No total, ao menos seis PCHs são previstas para serem instaladas no rio, que apresentaram trâmites pouco transparentes, marcados pela ausência de participação da sociedade civil ou apresentação detalhada dos impactos à região. A constatação é baseada no monitoramento independente de hidrelétricas, realizado pela Rede Juruena Vivo e pela Operação Amazônia Nativa (OPAN).

Estudos, a exemplo do realizado pelo ecólogo e conservacionista Thiago Couto, pós-doutorando na Universidade Internacional da Flórida (FIU), indicam que barragens alteram o ecossistema das águas e comprometem o fluxo natural de sedimentos, responsável por nutrir peixes e a flora ao longo do rio. Isto porque areas antes inundadas, podem vir a secar gradativamente. A médio e longo prazo, uma via fluvial rica em biodiversidade pode se tornar, ou vir a ser considerada, morta.

Canoagem

Inserido em um ambiente onde a natureza ainda conserva grande parte da sua beleza natural e selvagem, o nome do rio Sucuruina faz uma alusão à sua extensão e curvas, que remetem à cobra sucuri. Isto porque assim como o réptil, o rio, ao mesmo tempo em que fascina, intimida pelas curvas sinuosas.

Afirmação que também é feita por Caio Moreno. Ao longo de 22 anos de carreira, ele acumula oito títulos brasileiros e outros quatro pan-americanos com a seleção nacional, além de oito mundiais disputados, todos em competições de caiaque polo. Nos últimos anos, porém, Caio tem se dedicado ao caiaque extremo. A principal competição da modalidade, denominada “Rio Selvagem”, teve quatro edições. O canoísta disputou todas: venceu uma, foi vice em duas e chegou em quinto lugar em outra.

“Percebe-se que se está numa floresta maravilhosa, numa zona de transição do bioma do Cerrado para o amazônico. Aquelas árvores enormes, aquela água esverdeada, que de tão transparente é possível enxergar as pedras porosas ao fundo, que cortam igual a um coral.
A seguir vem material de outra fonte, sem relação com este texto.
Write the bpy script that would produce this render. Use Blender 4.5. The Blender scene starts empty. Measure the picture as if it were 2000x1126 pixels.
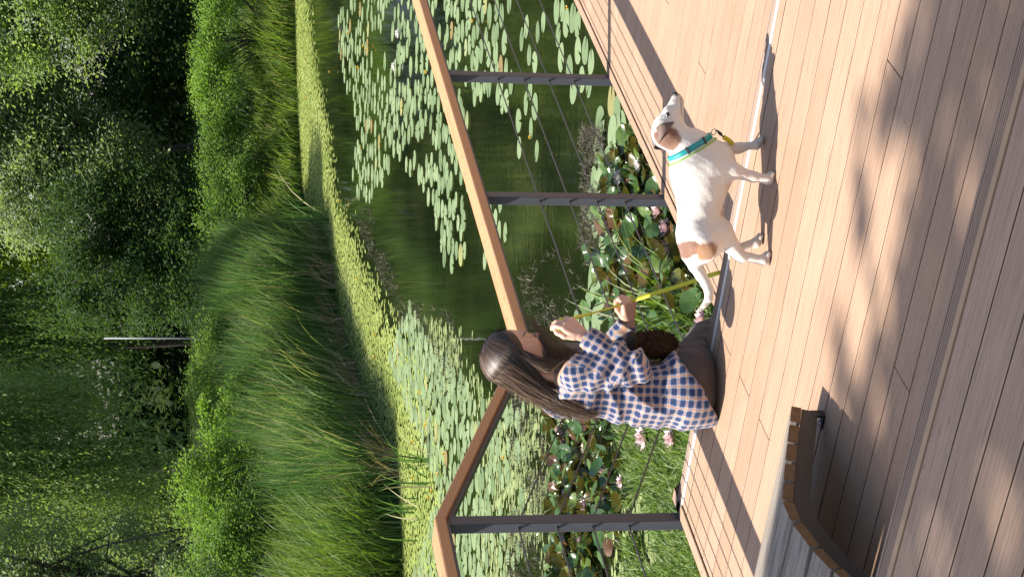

As cachoeiras imponentes. É um rio simplesmente impressionante e desafiador”, relata.

Há pelo menos 11 anos envolvido com a canoagem, ele percorre o Brasil à procura de rios aptos à atividade esportiva. Nessa busca, descobriu que o estado de Mato Grosso concentra alguns dos melhores lugares para o caiaque extremo, com grande potencial para movimentar a economia por meio do turismo. Em 2019, o setor teve um Produto Interno Bruto (PIB) de R$ 270,8 bilhões, conforme estudo da Fundação Getúlio Vargas (FGV).

Rios loteados

Das seis PCHs previstas para instalação no rio Sucuruina, pelo menos duas encontram-se em fase avançada. Uma delas, denominada, Ponte de Pedra, pertence à empresa Sollo Energia S.A., que tem como sócio Luís Antônio Taveira Mendes, filho mais velho do governador de Mato Grosso, Mauro Mendes.

Como consta do Diário Oficial da União do dia 31 de março deste ano (processo número 48500.000390/2021-46), a Sollo Energia S.A. obteve da Agência Nacional de Energia Elétrica (ANEEL) o Despacho de Registro de Intenção (DRI) referente à implantação da PCH – uma das últimas etapas antes do início das obras de instalação. 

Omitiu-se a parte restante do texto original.